▶ [GIVEN PROBLEM]:
The data below should be restated word for word, with every picture omitted.

(3D scene scripts)
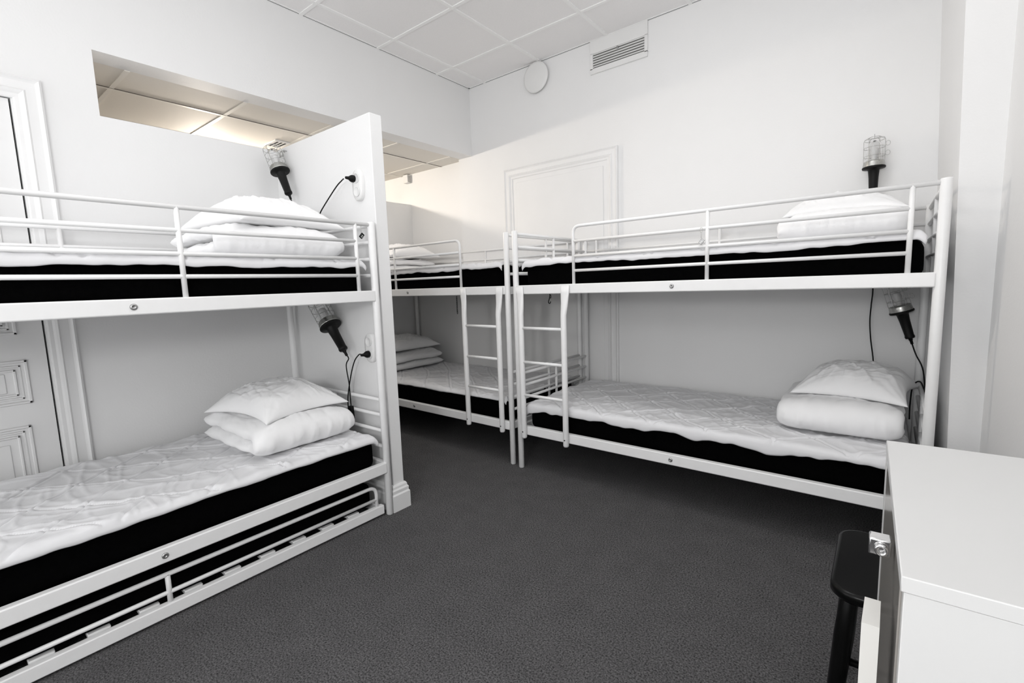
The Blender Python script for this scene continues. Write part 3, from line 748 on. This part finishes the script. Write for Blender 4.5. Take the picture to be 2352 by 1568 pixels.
# upright end edge of the slightly open lower flap
bm = bmesh.new()
q = [(LX-.0305, -2.722), (LX-.0135, -2.722), (LX-.0115, -2.665), (LX-.0275, -2.665)]
hexa(bm, [(a, b, .10) for a, b in q], [(a, b, .815) for a, b in q]); bmesh.ops.translate(bm, vec=-Vector((LX, (LY0+LY1)/2, 0)), verts=bm.verts)
fl = obj('flap', bm, M_CREAM, lk)

st = thing('stool', 'black lacquered wooden stool half hidden beyond the white cabinet', 'stool', (3.134, -1.865, 0))
def rrect(bm, hx, hy, r, z0, z1, bev):
    prof = [(-bev, z0), (0, z0+bev), (0, z1-bev), (-bev*.35, z1-bev*.3), (-bev*1.2, z1)]
    rings = []
    for ins, z in prof:
        ring = []
        for cx, cy, a0 in ((1, 1, 0), (-1, 1, PI/2), (-1, -1, PI), (1, -1, 1.5*PI)):
            for k in range(9):
                a = a0+k*PI/16; rr_ = r+ins
                ring.append(bm.verts.new((cx*(hx-r)+rr_*math.cos(a), cy*(hy-r)+rr_*math.sin(a), z)))
        rings.append(ring)
    for a, b in zip(rings, rings[1:]):
        for k in range(len(a)): bm.faces.new((a[k], a[(k+1) % len(a)], b[(k+1) % len(a)], b[k])).smooth = True
    bm.faces.new(rings[0][::-1]); bm.faces.new(rings[-1]); return bm
bm = rrect(bmesh.new(), .155, .185, .055, .425, .455, .008); obj('seat', bm, M_STOOL, st)
for sx in (-1, 1):
    for sy in (-1, 1):
        bm = bmesh.new(); lathe(bm, [(.013, 0), (.017, .006), (.020, .25), (.0215, .33), (.019, .42), (.016, .427)], seg=18)
        sh = Matrix.Identity(4); sh[0][2] = -sx*.075; sh[1][2] = -sy*.075
        bmesh.ops.transform(bm, matrix=Matrix.Translation((sx*.145, sy*.175, 0)) @ sh, verts=bm.verts)
        obj('leg', bm, M_STOOL, st)
for z, a, b in ((.20, (-.13, -.16), (-.13, .16)), (.20, (.13, -.16), (.13, .16)), (.26, (-.125, -.155), (.125, -.155)), (.26, (-.125, .155), (.125, .155))):
    obj('stretcher', T([(a[0], a[1], z), (b[0], b[1], z)], .009, 10), M_STOOL, st)
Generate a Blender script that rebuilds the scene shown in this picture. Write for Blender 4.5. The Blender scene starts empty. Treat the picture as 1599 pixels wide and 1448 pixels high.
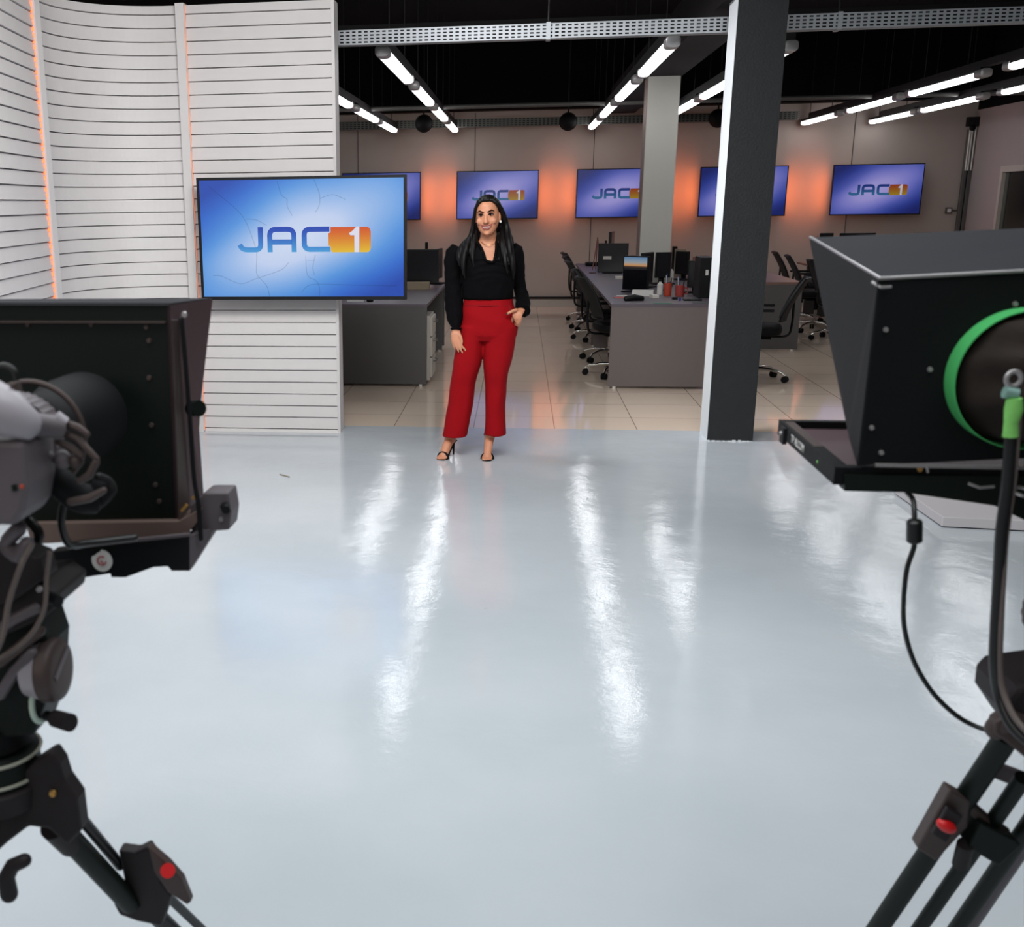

▶ [TASK SOLUTION]:
The Blender Python script for this scene continues. Write part 3, from line 748 on. This part finishes the script. Write for Blender 4.5. Take the picture to be 2352 by 1568 pixels.
# upright end edge of the slightly open lower flap
bm = bmesh.new()
q = [(LX-.0305, -2.722), (LX-.0135, -2.722), (LX-.0115, -2.665), (LX-.0275, -2.665)]
hexa(bm, [(a, b, .10) for a, b in q], [(a, b, .815) for a, b in q]); bmesh.ops.translate(bm, vec=-Vector((LX, (LY0+LY1)/2, 0)), verts=bm.verts)
fl = obj('flap', bm, M_CREAM, lk)

st = thing('stool', 'black lacquered wooden stool half hidden beyond the white cabinet', 'stool', (3.134, -1.865, 0))
def rrect(bm, hx, hy, r, z0, z1, bev):
    prof = [(-bev, z0), (0, z0+bev), (0, z1-bev), (-bev*.35, z1-bev*.3), (-bev*1.2, z1)]
    rings = []
    for ins, z in prof:
        ring = []
        for cx, cy, a0 in ((1, 1, 0), (-1, 1, PI/2), (-1, -1, PI), (1, -1, 1.5*PI)):
            for k in range(9):
                a = a0+k*PI/16; rr_ = r+ins
                ring.append(bm.verts.new((cx*(hx-r)+rr_*math.cos(a), cy*(hy-r)+rr_*math.sin(a), z)))
        rings.append(ring)
    for a, b in zip(rings, rings[1:]):
        for k in range(len(a)): bm.faces.new((a[k], a[(k+1) % len(a)], b[(k+1) % len(a)], b[k])).smooth = True
    bm.faces.new(rings[0][::-1]); bm.faces.new(rings[-1]); return bm
bm = rrect(bmesh.new(), .155, .185, .055, .425, .455, .008); obj('seat', bm, M_STOOL, st)
for sx in (-1, 1):
    for sy in (-1, 1):
        bm = bmesh.new(); lathe(bm, [(.013, 0), (.017, .006), (.020, .25), (.0215, .33), (.019, .42), (.016, .427)], seg=18)
        sh = Matrix.Identity(4); sh[0][2] = -sx*.075; sh[1][2] = -sy*.075
        bmesh.ops.transform(bm, matrix=Matrix.Translation((sx*.145, sy*.175, 0)) @ sh, verts=bm.verts)
        obj('leg', bm, M_STOOL, st)
for z, a, b in ((.20, (-.13, -.16), (-.13, .16)), (.20, (.13, -.16), (.13, .16)), (.26, (-.125, -.155), (.125, -.155)), (.26, (-.125, .155), (.125, .155))):
    obj('stretcher', T([(a[0], a[1], z), (b[0], b[1], z)], .009, 10), M_STOOL, st)
Generate a Blender script that rebuilds the scene shown in this picture. Write for Blender 4.5. The Blender scene starts empty. Treat the picture as 1599 pixels wide and 1448 pixels high.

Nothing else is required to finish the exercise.